È pomeriggio, via del Corso dopo le feste sembra essere più silenziosa anche se la voce dei passanti ancora risuona. Alzando lo sguardo non si ammirano più le luminarie, ormai spente, ma le finestre di Palazzo Ruspoli, coperte da grandi scritte su sfondo bianco: “Chi mi protegge dai tuoi occhi”, “La gentilezza è punk”, “Roma ti ho incontrato per cercarti”. Queste frasi, estratte dal libro “Martellate scritti fighi” di Marcello Maloberti, sono la prima tappa del percorso espositivo della mostra gratuita “La Biblioteca del Mondo”, organizzata dalla Fondazione Memmo visitabile fino al 21 Aprile 2024. Il titolo è una dedica ad Umberto Eco, che considerava le biblioteche come un deposito per la memoria dell’umanità. È questa l’immagine che Marcello Smarrelli, curatore del progetto, ha voluto ricreare, scegliendo come protagonista il libro.

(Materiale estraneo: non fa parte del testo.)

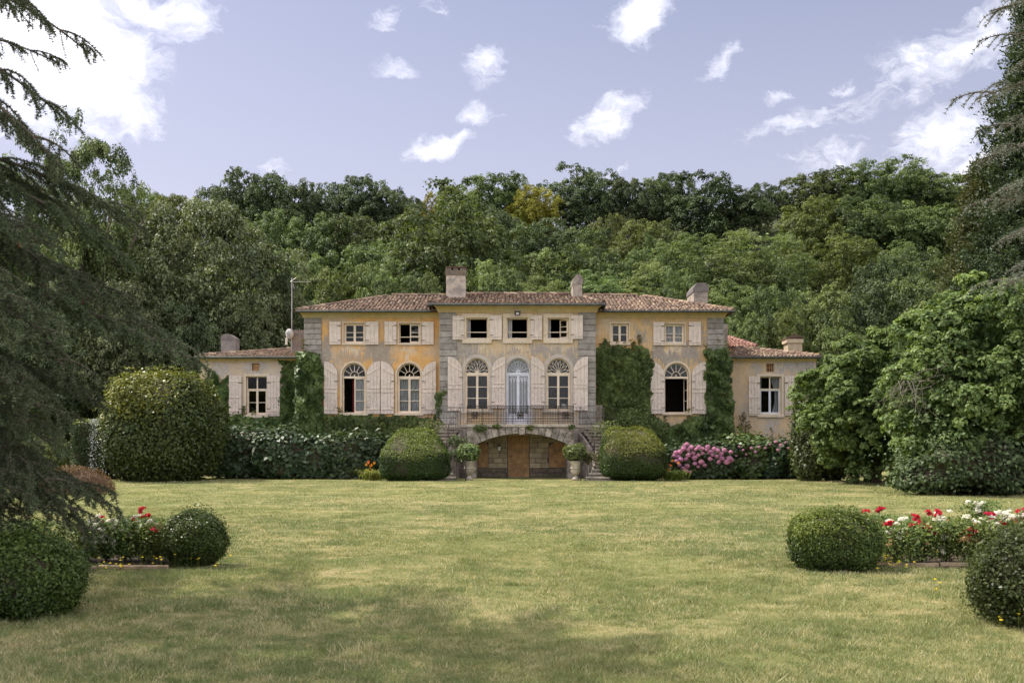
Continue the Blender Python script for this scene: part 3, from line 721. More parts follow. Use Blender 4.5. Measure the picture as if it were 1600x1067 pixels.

L’esposizione prosegue nel cortile e all’interno delle Scuderie del palazzo storico, dove il moderno e l’antico si uniscono. Nove sono gli artisti coinvolti di generazioni e nazionalità diverse, ma accomunati dal legame con la città di Roma: un luogo di residenza, ricerca e lavoro. Ognuno di loro ha realizzato un’opera in cui l’oggetto-libro assume un ruolo visivo diverso e la carta stampata diventa il materiale delle varie composizioni artistiche.
Nelle sale delle Scuderie, i libri vengono accostati a rami e bicchieri di vetro da Ekaterina Panikanova in “Untitled (Forest)”, fanno da contrappeso a strutture metalliche in “Equilibrio” di Paolo Icaro, fungono da base per un proiettore nella videoinstallazione di Bruna Esposito. Le pagine di un quaderno diventano poi una piccola casa nell’opera di Nicolò Degiorgis e le copertine di alcuni saggi rappresentano per Claire Fontaine mattoni sparpagliati sul pavimento, incarnando la citazione di Carlo Levi: «Le parole sono pietre».
Il libro è il protagonista della mostra non solo come oggetto, ma anche nel contenuto e permette di riflettere su tematiche come il conflitto russo-ucraino, le discriminazioni razziali e il desiderio di redenzione collettiva della Germania del dopoguerra.
In un mondo sempre più digitalizzato i giovani sono i principali visitatori della mostra. Questo risultato sorprende e dimostra l’interesse vivo per la celebrazione di un simbolo del confronto tra presente e passato. Angelica Gatto, assistente curatore della Fondazione, attribuisce parte di questo successo a una campagna online ben organizzata. Tutti i ragazzi presenti confessano di essere stati attratti dai TikTok in tendenza, che riprendono le citazioni sulla facciata di Palazzo Ruspoli. Un’iniziativa efficace che ha anche favorito il dialogo intergenerazionale, come nel caso di Maria e Stefania, madre e figlia, che con lo stesso stupore e curiosità si aggiravano tra le opere esposte nelle sale.